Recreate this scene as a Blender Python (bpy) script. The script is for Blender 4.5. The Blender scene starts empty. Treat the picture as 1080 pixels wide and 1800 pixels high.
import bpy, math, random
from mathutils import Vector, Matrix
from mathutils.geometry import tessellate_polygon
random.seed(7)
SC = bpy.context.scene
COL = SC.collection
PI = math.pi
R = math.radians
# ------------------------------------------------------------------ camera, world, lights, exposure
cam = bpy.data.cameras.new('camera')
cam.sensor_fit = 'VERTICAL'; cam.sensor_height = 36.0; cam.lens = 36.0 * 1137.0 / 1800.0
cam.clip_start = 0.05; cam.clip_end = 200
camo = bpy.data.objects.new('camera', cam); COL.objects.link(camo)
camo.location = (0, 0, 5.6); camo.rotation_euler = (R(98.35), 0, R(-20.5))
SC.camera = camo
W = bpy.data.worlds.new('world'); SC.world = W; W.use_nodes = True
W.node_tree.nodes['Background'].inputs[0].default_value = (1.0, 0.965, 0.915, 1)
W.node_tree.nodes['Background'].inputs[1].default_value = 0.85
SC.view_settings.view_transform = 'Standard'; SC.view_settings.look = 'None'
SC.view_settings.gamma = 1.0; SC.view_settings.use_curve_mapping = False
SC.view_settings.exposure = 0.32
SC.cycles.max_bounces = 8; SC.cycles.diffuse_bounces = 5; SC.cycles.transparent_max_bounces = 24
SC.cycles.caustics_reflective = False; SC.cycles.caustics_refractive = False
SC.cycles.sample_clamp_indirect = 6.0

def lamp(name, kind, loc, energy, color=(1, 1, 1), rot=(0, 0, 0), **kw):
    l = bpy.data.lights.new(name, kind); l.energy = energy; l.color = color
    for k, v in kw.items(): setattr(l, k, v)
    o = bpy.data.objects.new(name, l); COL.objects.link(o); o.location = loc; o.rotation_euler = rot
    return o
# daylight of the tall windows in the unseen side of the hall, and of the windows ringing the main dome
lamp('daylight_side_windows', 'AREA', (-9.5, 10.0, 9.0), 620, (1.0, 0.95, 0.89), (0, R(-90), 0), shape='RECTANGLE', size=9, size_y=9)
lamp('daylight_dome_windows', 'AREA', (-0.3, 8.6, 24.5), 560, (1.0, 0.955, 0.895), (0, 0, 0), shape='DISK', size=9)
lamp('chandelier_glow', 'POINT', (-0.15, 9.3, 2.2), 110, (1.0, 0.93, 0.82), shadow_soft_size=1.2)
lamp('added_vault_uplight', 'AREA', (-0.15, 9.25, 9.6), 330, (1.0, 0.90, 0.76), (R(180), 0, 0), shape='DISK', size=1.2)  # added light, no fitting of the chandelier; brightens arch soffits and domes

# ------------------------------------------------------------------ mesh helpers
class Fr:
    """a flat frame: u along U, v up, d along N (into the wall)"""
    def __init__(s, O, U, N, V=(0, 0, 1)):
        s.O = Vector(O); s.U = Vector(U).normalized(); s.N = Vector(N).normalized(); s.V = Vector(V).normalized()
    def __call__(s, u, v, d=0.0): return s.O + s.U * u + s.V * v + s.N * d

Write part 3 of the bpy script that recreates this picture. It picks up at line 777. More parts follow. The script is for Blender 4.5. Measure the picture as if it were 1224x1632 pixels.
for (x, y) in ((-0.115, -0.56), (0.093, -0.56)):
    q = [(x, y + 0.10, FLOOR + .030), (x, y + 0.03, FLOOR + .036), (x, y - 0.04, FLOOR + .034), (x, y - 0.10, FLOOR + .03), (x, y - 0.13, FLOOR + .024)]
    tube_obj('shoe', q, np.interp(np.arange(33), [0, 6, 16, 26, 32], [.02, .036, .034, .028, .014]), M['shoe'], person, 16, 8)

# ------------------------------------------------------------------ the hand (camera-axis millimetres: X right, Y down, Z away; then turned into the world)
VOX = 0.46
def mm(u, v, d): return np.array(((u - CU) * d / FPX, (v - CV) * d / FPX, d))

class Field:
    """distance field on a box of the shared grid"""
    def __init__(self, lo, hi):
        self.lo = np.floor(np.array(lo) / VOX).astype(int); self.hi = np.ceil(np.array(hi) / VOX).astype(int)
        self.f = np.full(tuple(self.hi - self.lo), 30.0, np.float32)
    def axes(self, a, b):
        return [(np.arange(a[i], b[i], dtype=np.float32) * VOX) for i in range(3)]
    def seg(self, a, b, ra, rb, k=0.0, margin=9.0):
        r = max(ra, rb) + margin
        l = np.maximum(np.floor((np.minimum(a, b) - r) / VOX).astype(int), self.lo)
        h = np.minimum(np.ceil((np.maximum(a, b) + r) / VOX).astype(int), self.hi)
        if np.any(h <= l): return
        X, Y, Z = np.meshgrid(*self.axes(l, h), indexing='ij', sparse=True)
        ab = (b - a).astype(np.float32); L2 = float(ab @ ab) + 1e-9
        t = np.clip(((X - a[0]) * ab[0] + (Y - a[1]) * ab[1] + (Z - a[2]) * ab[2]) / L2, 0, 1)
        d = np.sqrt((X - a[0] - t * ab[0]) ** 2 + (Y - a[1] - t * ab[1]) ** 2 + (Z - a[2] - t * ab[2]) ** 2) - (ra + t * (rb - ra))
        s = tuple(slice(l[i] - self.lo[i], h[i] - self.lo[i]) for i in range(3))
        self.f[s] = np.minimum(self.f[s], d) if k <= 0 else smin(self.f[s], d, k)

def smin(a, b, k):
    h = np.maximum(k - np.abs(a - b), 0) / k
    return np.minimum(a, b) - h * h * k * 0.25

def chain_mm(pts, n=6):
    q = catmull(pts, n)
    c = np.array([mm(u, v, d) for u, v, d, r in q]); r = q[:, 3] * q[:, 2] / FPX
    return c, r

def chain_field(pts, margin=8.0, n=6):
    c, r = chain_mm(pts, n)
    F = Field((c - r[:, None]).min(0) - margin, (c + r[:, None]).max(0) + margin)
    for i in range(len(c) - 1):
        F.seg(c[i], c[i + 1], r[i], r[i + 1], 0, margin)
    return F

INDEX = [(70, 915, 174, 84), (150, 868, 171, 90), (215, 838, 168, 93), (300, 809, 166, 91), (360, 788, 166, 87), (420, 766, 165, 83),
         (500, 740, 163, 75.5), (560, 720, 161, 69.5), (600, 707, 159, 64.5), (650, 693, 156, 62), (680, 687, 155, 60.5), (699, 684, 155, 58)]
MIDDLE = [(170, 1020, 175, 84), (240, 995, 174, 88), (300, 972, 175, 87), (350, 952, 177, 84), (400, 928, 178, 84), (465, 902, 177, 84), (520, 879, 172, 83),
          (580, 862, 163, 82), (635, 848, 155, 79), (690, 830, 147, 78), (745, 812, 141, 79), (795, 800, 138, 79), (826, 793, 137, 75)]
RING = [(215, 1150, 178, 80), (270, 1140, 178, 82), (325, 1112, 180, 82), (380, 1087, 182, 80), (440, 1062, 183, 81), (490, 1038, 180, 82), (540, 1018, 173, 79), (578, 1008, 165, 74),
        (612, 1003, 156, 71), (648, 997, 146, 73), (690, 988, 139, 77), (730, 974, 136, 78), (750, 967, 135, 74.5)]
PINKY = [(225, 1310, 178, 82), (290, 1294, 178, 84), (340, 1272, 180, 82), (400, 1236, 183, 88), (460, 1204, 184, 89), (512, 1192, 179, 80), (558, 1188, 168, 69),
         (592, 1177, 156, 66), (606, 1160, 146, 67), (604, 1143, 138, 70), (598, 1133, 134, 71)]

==

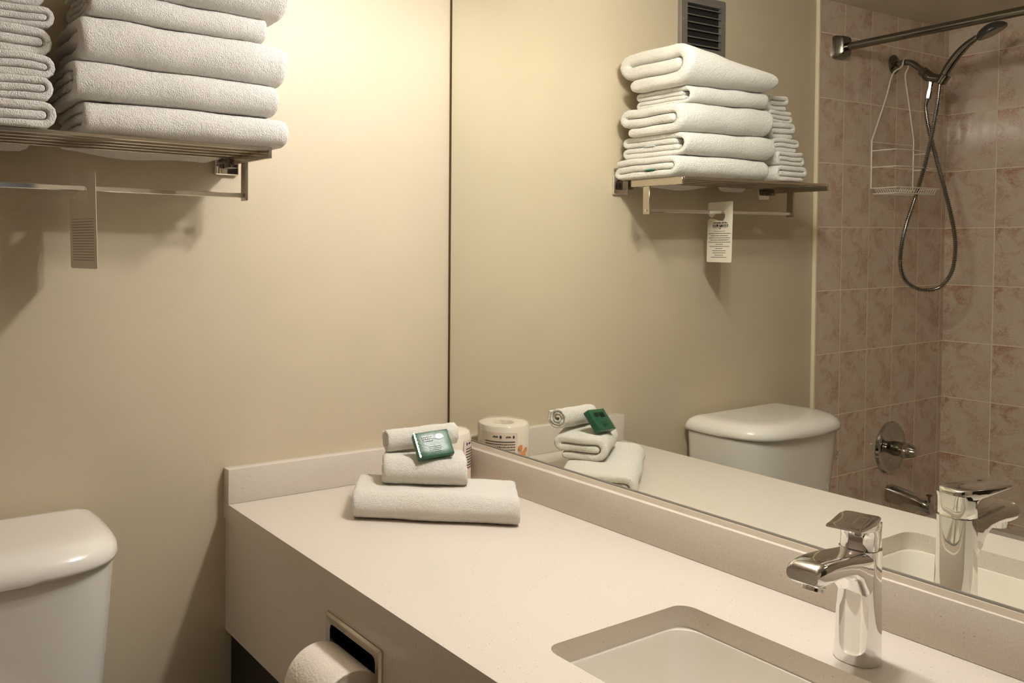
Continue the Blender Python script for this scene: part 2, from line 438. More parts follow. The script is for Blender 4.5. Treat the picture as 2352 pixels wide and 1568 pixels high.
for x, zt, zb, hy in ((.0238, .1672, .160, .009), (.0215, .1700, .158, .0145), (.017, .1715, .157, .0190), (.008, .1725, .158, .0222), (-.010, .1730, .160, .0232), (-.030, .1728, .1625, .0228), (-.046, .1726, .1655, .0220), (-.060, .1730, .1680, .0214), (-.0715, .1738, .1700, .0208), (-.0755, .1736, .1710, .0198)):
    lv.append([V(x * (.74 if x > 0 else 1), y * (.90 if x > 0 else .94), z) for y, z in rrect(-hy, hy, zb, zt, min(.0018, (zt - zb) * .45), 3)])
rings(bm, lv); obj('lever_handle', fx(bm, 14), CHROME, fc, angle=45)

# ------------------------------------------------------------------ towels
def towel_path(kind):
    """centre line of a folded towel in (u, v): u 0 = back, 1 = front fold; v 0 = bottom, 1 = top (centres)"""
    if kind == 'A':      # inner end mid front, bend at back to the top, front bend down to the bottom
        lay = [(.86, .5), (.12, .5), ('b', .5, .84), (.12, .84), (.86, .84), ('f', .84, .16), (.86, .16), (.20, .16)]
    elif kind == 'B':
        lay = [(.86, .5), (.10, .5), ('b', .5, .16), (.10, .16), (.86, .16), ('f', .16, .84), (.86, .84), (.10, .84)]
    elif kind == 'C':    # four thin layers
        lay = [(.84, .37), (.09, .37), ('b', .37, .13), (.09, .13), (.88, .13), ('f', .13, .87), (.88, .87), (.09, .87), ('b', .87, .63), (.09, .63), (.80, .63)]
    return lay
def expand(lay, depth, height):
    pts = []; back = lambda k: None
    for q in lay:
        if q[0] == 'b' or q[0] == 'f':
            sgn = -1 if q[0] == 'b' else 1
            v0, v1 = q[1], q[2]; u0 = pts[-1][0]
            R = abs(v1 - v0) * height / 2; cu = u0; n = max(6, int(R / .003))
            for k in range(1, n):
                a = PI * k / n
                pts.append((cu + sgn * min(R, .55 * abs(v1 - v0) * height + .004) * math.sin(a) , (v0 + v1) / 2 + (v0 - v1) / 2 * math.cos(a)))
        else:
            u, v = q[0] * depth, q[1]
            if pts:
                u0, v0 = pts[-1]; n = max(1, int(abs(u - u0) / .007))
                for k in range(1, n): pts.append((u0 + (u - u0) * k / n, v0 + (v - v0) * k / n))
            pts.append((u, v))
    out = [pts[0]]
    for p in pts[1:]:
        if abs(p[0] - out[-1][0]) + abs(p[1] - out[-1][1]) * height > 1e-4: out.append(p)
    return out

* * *

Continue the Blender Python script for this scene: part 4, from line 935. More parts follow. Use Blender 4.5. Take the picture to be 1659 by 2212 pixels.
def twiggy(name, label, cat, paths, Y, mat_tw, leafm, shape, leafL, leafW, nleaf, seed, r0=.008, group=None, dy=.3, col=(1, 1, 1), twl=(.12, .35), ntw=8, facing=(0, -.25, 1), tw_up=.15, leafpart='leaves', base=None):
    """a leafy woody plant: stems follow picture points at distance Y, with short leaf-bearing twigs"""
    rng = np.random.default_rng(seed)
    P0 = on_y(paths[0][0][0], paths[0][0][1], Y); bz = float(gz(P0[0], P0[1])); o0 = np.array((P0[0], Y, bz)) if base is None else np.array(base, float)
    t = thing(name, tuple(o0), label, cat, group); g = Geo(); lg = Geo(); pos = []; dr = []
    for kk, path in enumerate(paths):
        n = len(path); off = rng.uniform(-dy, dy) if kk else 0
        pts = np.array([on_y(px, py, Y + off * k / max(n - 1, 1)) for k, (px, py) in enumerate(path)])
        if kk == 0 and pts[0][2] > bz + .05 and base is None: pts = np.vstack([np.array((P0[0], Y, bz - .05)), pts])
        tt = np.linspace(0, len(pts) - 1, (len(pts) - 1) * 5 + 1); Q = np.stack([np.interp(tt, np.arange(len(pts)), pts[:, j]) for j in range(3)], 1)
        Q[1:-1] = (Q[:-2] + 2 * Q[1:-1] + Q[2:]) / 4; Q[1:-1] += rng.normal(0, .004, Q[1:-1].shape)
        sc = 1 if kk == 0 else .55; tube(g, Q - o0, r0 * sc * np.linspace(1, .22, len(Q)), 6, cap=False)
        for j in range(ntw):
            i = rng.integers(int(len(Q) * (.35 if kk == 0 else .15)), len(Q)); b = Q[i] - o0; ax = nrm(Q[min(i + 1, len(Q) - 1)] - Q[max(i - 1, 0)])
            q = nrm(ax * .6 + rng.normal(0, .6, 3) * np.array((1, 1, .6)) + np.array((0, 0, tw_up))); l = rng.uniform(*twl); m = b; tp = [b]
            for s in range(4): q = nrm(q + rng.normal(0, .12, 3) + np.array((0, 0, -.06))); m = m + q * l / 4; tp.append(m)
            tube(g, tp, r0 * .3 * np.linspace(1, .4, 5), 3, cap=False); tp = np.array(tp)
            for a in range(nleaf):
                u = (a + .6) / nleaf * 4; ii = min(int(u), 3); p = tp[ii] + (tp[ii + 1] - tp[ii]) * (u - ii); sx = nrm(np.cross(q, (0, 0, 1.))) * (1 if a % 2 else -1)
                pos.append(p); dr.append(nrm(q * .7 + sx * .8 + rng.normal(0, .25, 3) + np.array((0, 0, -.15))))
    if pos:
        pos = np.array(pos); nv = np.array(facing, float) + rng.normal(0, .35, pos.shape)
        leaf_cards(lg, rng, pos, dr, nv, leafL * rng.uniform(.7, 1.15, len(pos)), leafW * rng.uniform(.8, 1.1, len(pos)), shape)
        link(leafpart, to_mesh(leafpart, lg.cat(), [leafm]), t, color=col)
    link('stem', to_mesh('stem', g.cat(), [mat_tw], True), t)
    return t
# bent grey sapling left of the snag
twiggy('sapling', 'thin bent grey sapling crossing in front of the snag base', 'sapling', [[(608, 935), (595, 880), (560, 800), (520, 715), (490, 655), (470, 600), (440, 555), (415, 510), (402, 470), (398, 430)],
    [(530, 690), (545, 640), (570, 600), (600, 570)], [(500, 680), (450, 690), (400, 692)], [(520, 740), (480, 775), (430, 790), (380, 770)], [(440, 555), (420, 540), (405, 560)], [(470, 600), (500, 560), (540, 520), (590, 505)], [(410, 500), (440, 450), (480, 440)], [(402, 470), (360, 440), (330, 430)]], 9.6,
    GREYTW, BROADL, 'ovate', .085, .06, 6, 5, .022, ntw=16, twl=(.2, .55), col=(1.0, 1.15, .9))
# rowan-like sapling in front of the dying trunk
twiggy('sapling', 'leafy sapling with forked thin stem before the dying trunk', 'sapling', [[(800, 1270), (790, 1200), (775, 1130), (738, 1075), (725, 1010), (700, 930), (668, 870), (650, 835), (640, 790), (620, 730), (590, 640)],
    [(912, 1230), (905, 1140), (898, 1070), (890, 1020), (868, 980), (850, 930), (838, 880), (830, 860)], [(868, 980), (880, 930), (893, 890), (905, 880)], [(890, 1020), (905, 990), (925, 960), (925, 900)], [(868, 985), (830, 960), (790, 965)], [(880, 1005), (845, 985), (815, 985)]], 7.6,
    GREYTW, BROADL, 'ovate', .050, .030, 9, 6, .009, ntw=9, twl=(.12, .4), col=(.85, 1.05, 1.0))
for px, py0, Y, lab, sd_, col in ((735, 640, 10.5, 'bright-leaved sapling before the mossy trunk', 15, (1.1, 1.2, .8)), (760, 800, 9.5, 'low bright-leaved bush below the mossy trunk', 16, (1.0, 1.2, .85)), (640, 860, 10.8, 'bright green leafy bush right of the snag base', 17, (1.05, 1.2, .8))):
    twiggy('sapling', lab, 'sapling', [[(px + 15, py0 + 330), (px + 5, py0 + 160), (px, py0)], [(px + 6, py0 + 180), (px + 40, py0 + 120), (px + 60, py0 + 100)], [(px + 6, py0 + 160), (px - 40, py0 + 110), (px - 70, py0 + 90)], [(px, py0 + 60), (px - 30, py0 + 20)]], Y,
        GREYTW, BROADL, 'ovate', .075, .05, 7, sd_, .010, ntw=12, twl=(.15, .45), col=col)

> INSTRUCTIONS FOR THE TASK
Retype the records above, but only those lines that fall between the line containing "Recreate this scene" and the line containing "SC.cycles.sample_clamp_indirect = 6.0", with both of those lines included, exactly as written.

> EXERCISE RESULT
Recreate this scene as a Blender Python (bpy) script. The script is for Blender 4.5. The Blender scene starts empty. Treat the picture as 1080 pixels wide and 1800 pixels high.
import bpy, math, random
from mathutils import Vector, Matrix
from mathutils.geometry import tessellate_polygon
random.seed(7)
SC = bpy.context.scene
COL = SC.collection
PI = math.pi
R = math.radians
# ------------------------------------------------------------------ camera, world, lights, exposure
cam = bpy.data.cameras.new('camera')
cam.sensor_fit = 'VERTICAL'; cam.sensor_height = 36.0; cam.lens = 36.0 * 1137.0 / 1800.0
cam.clip_start = 0.05; cam.clip_end = 200
camo = bpy.data.objects.new('camera', cam); COL.objects.link(camo)
camo.location = (0, 0, 5.6); camo.rotation_euler = (R(98.35), 0, R(-20.5))
SC.camera = camo
W = bpy.data.worlds.new('world'); SC.world = W; W.use_nodes = True
W.node_tree.nodes['Background'].inputs[0].default_value = (1.0, 0.965, 0.915, 1)
W.node_tree.nodes['Background'].inputs[1].default_value = 0.85
SC.view_settings.view_transform = 'Standard'; SC.view_settings.look = 'None'
SC.view_settings.gamma = 1.0; SC.view_settings.use_curve_mapping = False
SC.view_settings.exposure = 0.32
SC.cycles.max_bounces = 8; SC.cycles.diffuse_bounces = 5; SC.cycles.transparent_max_bounces = 24
SC.cycles.caustics_reflective = False; SC.cycles.caustics_refractive = False
SC.cycles.sample_clamp_indirect = 6.0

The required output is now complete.